## AIM OF THE EXERCISE
The material below holds pictures; leave them out and reproduce exactly the lines from the one with "What Blender Python" through the one with "R_ = math.radians", inclusive.

## EXERCISE INPUTS
—————

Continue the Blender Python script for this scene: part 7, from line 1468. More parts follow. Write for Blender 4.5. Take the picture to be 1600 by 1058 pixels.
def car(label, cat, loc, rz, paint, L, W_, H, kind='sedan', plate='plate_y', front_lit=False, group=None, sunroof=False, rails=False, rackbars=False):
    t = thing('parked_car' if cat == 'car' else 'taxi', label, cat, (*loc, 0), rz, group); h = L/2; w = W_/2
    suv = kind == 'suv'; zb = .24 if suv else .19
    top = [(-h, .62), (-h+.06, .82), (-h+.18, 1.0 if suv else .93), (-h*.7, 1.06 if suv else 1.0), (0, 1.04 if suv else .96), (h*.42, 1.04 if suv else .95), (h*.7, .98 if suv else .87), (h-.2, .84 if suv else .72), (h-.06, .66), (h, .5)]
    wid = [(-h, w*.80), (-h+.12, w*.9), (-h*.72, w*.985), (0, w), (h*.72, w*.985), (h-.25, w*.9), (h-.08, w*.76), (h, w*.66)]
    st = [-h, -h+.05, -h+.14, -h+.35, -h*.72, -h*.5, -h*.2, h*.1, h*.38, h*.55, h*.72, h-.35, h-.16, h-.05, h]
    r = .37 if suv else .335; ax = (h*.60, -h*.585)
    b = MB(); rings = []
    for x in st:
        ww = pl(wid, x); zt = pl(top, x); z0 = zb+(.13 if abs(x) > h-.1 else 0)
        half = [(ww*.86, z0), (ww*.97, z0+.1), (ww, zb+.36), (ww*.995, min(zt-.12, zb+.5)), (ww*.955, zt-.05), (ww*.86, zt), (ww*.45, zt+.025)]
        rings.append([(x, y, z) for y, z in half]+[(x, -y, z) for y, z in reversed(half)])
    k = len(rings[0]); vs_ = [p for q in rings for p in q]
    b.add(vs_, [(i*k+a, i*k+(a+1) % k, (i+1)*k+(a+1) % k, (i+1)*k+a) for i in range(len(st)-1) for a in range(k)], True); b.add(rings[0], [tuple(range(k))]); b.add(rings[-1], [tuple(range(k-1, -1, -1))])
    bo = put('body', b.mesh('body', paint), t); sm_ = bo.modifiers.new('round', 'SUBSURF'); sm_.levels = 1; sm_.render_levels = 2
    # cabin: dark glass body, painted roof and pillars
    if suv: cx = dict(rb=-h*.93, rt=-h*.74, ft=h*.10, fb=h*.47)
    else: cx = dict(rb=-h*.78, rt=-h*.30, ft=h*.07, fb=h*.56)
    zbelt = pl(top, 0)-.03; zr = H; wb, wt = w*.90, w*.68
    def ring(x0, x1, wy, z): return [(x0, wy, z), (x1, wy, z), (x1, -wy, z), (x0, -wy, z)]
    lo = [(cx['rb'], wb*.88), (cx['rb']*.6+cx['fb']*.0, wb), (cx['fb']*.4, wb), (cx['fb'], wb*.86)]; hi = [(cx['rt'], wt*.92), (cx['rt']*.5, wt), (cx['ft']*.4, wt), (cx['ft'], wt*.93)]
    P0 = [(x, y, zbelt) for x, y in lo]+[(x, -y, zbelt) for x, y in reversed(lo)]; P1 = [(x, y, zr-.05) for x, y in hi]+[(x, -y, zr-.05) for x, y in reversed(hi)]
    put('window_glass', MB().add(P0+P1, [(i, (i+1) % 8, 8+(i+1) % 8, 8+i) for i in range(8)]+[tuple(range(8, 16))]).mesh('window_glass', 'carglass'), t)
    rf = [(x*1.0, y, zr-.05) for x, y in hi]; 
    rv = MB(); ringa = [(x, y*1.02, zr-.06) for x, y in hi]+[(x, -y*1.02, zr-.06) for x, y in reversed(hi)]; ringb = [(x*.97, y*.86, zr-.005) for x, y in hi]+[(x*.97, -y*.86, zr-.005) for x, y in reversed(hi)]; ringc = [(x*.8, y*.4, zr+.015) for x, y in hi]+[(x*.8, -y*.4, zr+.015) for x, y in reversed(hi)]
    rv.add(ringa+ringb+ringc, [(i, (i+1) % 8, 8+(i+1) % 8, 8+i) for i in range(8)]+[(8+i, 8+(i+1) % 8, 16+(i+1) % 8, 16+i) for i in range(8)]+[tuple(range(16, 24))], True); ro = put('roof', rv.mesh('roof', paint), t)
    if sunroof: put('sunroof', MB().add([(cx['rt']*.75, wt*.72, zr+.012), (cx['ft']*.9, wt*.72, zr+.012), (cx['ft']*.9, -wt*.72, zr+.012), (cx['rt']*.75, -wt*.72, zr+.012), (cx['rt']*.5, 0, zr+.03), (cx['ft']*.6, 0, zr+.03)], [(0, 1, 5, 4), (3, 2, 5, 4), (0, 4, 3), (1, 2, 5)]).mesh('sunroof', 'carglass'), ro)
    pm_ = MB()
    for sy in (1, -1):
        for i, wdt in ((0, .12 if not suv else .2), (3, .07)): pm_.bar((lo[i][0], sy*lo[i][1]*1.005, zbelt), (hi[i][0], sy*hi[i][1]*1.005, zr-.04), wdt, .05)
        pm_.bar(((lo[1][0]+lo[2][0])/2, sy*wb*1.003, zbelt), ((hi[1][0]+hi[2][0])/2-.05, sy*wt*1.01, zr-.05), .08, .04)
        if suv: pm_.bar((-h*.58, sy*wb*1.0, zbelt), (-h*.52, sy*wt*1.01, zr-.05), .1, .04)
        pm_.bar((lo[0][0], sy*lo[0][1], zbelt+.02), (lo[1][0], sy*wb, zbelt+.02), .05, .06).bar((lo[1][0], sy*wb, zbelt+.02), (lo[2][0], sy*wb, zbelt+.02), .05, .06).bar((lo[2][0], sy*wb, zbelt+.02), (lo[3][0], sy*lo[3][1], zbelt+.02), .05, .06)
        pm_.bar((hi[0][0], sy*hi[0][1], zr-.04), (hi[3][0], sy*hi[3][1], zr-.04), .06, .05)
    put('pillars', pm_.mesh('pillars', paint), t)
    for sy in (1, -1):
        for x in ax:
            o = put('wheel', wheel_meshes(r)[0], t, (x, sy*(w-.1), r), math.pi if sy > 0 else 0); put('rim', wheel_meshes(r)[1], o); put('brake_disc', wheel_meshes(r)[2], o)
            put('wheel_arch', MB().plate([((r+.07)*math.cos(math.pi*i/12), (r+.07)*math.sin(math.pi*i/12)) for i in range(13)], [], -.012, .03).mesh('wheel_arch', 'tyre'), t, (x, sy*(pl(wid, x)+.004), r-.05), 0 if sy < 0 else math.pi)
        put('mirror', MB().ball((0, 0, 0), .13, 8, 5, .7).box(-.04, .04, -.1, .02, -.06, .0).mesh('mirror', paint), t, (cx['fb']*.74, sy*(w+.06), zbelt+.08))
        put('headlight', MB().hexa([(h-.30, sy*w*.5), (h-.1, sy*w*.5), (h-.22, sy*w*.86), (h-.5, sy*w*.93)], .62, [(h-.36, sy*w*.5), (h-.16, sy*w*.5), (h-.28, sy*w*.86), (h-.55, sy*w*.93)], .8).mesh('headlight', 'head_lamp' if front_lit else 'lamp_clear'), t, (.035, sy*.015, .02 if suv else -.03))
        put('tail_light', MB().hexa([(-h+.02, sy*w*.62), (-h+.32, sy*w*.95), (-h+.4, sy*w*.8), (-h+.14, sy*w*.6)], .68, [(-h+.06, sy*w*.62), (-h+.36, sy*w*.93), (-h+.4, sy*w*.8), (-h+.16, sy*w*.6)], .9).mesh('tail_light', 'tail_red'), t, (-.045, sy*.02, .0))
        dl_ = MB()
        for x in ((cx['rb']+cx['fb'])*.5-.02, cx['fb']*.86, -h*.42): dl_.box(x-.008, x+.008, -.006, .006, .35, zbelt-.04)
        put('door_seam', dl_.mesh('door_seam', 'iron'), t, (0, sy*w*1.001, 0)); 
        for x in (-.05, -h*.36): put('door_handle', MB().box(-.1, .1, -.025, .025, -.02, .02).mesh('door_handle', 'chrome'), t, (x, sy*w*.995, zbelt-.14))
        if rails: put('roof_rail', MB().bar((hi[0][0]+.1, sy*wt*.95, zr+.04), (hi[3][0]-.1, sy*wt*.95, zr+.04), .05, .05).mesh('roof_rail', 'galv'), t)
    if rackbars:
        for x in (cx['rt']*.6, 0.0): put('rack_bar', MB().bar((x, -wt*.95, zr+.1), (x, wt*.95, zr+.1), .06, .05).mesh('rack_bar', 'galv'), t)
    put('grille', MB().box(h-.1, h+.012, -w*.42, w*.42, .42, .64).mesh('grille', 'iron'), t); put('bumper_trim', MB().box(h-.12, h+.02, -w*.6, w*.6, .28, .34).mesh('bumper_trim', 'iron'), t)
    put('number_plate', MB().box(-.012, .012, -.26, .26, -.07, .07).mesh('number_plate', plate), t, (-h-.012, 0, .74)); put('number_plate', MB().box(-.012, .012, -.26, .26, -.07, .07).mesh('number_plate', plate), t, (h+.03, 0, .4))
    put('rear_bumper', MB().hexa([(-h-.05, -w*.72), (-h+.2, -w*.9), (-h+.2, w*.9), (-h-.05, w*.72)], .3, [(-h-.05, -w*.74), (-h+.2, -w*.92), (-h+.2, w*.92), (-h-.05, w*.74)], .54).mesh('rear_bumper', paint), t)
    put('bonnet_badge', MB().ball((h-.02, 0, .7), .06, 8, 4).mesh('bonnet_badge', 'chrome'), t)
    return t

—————

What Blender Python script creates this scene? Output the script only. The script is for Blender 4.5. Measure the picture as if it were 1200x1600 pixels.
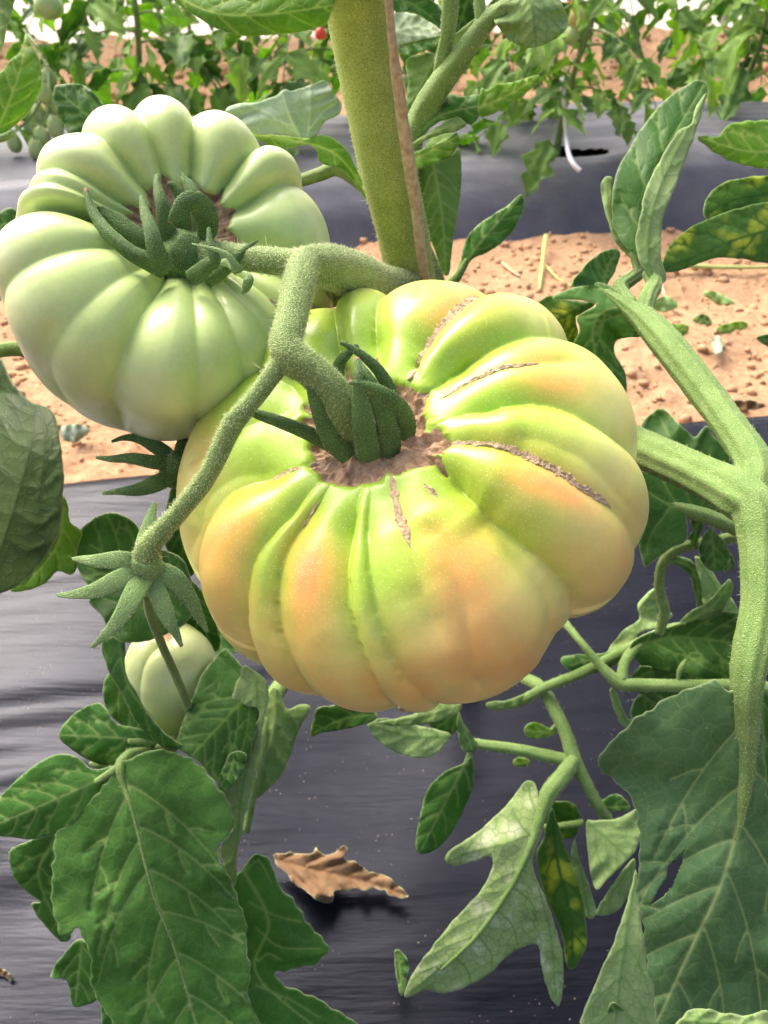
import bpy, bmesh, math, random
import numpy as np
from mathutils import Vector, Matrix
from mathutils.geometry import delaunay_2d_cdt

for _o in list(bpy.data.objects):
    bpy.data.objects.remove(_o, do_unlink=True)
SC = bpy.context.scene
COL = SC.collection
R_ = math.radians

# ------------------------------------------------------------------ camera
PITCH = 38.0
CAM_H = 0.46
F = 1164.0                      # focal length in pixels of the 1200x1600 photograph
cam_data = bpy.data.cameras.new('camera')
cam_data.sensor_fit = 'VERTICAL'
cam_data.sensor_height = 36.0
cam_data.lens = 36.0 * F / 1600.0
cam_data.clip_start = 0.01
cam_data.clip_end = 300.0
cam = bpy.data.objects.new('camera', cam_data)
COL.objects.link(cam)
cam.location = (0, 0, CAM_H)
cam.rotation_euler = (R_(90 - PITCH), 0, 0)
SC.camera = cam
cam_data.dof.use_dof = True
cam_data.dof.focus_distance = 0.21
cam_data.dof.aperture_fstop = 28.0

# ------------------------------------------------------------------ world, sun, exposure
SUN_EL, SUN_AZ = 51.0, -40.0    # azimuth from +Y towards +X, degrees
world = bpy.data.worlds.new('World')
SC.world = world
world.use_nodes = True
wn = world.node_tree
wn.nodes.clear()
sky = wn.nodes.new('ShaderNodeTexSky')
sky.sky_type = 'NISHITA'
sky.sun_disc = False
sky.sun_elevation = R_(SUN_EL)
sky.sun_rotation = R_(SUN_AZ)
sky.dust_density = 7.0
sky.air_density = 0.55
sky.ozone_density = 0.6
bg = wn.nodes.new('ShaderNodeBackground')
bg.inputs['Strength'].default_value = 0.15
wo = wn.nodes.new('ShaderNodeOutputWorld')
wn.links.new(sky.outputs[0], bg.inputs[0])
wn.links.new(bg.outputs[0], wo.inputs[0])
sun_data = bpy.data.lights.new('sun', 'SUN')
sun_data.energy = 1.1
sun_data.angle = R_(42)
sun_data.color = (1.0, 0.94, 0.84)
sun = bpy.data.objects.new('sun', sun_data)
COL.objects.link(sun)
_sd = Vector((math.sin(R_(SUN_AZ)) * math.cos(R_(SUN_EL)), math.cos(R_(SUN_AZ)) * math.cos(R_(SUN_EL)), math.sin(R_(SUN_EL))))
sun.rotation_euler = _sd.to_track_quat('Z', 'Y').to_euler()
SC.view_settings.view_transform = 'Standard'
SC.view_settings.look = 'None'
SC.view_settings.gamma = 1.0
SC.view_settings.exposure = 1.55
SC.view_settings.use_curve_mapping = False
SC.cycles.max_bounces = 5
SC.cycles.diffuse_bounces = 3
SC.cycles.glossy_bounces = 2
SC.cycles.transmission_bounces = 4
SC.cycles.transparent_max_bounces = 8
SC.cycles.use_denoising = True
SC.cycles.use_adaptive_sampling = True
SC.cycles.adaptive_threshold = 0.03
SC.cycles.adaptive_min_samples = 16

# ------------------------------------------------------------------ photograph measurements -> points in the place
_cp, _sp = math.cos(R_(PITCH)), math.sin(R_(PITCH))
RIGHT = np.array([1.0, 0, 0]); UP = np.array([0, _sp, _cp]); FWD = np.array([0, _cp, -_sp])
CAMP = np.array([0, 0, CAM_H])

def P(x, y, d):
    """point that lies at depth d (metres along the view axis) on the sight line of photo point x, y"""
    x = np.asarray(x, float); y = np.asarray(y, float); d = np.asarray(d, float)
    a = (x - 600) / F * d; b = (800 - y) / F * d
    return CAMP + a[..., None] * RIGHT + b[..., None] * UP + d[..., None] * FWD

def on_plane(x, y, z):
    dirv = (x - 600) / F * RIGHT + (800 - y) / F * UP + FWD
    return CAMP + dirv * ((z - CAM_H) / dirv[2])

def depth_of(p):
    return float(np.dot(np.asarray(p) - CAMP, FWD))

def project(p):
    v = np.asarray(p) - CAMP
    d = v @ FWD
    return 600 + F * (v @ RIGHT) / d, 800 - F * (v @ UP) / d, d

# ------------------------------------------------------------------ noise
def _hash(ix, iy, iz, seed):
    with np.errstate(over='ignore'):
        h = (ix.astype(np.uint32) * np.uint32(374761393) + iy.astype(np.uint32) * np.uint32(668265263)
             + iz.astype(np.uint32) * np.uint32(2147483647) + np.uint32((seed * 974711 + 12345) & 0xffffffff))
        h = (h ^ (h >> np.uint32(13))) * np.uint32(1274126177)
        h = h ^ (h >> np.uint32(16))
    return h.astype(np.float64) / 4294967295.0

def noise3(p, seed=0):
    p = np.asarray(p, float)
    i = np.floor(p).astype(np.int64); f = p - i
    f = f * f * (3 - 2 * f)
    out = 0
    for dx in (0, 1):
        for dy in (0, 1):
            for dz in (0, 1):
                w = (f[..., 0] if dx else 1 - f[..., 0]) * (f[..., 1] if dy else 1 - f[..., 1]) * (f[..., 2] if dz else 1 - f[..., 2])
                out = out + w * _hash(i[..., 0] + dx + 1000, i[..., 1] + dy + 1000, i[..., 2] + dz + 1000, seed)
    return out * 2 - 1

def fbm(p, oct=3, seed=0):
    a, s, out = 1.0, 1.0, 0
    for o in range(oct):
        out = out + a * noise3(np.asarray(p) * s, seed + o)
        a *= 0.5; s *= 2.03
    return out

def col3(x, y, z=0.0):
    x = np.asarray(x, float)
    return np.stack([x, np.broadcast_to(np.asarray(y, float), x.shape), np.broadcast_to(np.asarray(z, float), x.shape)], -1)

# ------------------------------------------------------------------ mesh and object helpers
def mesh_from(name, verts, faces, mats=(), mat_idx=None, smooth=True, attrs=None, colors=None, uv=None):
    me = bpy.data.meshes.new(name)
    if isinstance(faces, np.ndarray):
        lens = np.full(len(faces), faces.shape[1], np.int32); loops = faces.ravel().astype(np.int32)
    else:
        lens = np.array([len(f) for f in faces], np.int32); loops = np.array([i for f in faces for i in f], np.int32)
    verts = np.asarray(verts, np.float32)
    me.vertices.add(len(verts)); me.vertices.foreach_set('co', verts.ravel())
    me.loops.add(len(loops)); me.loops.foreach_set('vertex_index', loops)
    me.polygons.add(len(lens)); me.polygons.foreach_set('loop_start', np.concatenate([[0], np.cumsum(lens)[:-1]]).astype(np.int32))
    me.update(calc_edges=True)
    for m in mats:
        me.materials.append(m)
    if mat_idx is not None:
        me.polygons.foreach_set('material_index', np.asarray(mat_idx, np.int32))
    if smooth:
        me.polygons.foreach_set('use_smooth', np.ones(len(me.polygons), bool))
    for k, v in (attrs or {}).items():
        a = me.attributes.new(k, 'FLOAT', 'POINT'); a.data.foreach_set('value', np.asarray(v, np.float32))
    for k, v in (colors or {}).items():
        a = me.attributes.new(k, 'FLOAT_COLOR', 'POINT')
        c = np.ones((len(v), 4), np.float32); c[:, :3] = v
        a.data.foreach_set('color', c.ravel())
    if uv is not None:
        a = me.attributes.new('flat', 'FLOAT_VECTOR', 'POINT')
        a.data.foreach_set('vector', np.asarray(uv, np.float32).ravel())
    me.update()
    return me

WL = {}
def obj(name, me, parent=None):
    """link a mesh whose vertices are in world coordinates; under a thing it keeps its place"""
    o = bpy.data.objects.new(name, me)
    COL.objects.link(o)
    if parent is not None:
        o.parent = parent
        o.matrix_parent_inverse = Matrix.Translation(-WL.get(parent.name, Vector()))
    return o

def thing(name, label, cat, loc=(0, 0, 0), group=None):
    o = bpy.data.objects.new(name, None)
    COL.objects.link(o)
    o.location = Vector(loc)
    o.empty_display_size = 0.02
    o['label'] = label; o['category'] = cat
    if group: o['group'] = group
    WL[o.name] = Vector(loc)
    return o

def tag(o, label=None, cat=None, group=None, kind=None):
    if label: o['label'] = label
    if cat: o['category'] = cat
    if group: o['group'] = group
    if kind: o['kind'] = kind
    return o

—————

## WRITTEN SOLUTION
What Blender Python script creates this scene? Output the script only. The script is for Blender 4.5. Measure the picture as if it were 1200x1600 pixels.
import bpy, bmesh, math, random
import numpy as np
from mathutils import Vector, Matrix
from mathutils.geometry import delaunay_2d_cdt

for _o in list(bpy.data.objects):
    bpy.data.objects.remove(_o, do_unlink=True)
SC = bpy.context.scene
COL = SC.collection
R_ = math.radians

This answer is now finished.